If I recall correctly, Ahiakpor has referred to some sort of commodity money
- the good that has been universally accepted as a means of exchange and
thus functions as a unit of account - as an example of his usage of the term
'money'. This is a common definition in classical economics, to which
Ahiakpor refers quite frequently. Using this definition, a check is not
money but a claim on money. It follows that a dollar bill is also not money,
but was in past times (under the gold standard) a claim to "real" money
(gold). What the dollar "is" today is beyond my understanding. 

However, I do understand that quoting the Bank of England should be at best
irrelevant as a response to Ahiakpor in a discussion on pricing under a pure
credit monetary system. Unless, that is, one first makes it a discussion on
*the definition* itself. But the discussion doesn't seem to address the
definition - only the use and implications of money, by scholars quite
obviously using different definitions (perhaps several ones). As far as I
understand of this discussion, the debaters are simply not talking about the
same thing. 

I cannot personally figure out what to make of the electronic and paper
currency used in contemporary economies. Is it money? Is it credit? Is it
neither? From the point of view of "classical" definitions (like the one
above) it would seem the dollar, euro, yen, or whatever should not be money.
But this only limits the possibilities and provides no real categorization.

As someone who has studied several of the Austrian scholars, I find Ludwig
von Mises's 1912 book Theorie des Geldes und der Umlaufsmittel quite
enlightening.
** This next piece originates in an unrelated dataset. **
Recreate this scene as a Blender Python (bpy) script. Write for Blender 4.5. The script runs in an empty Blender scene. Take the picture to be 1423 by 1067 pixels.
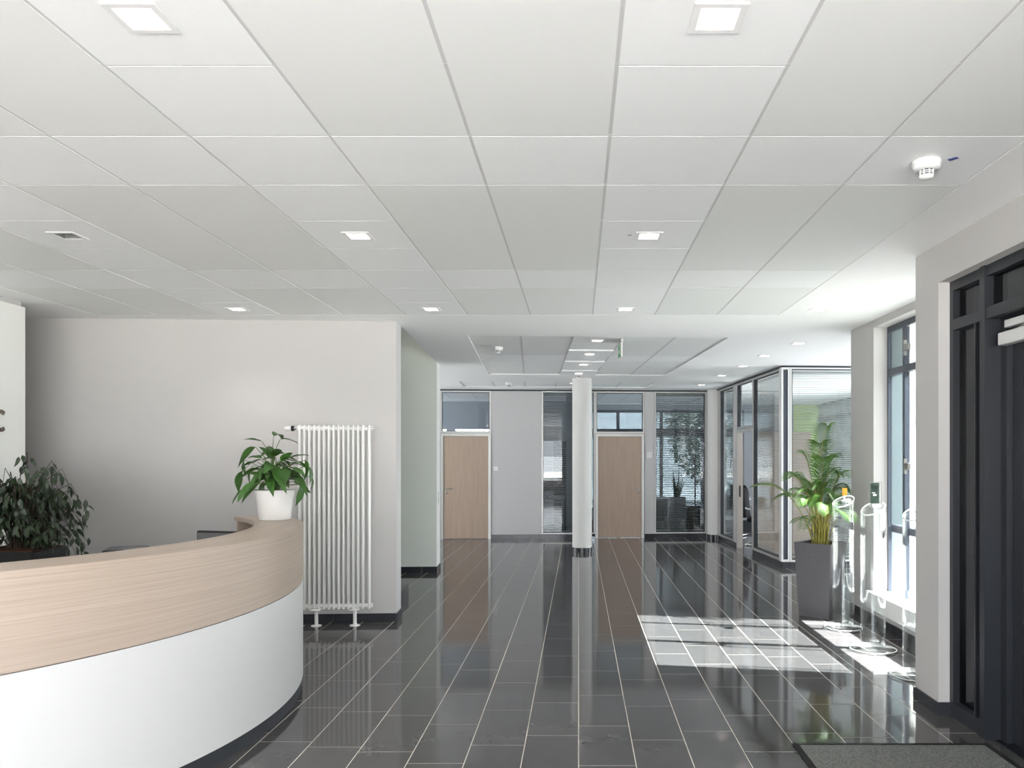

Not only does it provide an Austrian theory of money, but it
attempts to establish a typology of the different types of monies that might
be helpful in this discussion. (I've attached an image of Mises's typology,
updated from the erroneous translation by Guido Hulsmann at Universite
Angers.) It may or may not suit the needs of the discussants here, but at
least it provides some sort of road map. In my understanding, Ahiakpor is
discussing strictly within the "money in the narrower sense" sub tree and is
probably referring to the differences between the three nodes within it. It
seems others are discussing from within the other sub tree, or "money
substitutes" (a term I think I saw Ahiakpor use). 

Again, you may or may not find this useful - and you may even dismiss
Mises's typology outright - but it helps me guide my thinking about money
and monetary issues. 


PLB

_____________________
Per L. Bylund, Ph.D.
Baylor University
 
[log in to unmask]
(573) 268-3235

-----Original Message-----
From: Societies for the History of Economics [mailto:[log in to unmask]] On
Behalf Of Wells, Julian
Sent: Thursday, February 20, 2014 7:29 AM
To: [log in to unmask]
Subject: Re: [SHOE] FW: [SHOE] Ahiakpor on Wicksell

On 20/02/2014 05:47, "James C.W. Ahiakpor" <[log in to unmask]>
wrote:

>Alfred Marshall
>". . . 'money' is . . . all those
>things which are (at any time and place) generally 'current,' without 
>doubt or special inquiry"

>Irving Fisher
> ła bank note is /generally/ acceptable in exchange"

Contrast these authorities with the Bank of England:

"Our advice is to remain vigilant at all times and check all banknotes being
passed" (followed by advice about UV scanners and detector pens)

(http://www.bankofengland.co.uk/banknotes/pages/retailers/hintstips.aspx)

In contrast:

Ahiakpor:

>Money doesn't include checks; these don't pass from hand to hand 
>without any special inquiry.

Wells:

They do (or did) when accompanied by a cheque card; so was cheque + card =
money?

Similarly, these days when I make an electronic payment from my bank
account, the only "special enquiry" that takes place occurs when *my bank*
decides (or its computer decides) to issue the relevant amount.



n.b. my bank's decision to issue, NOT the recipient's decision to accept.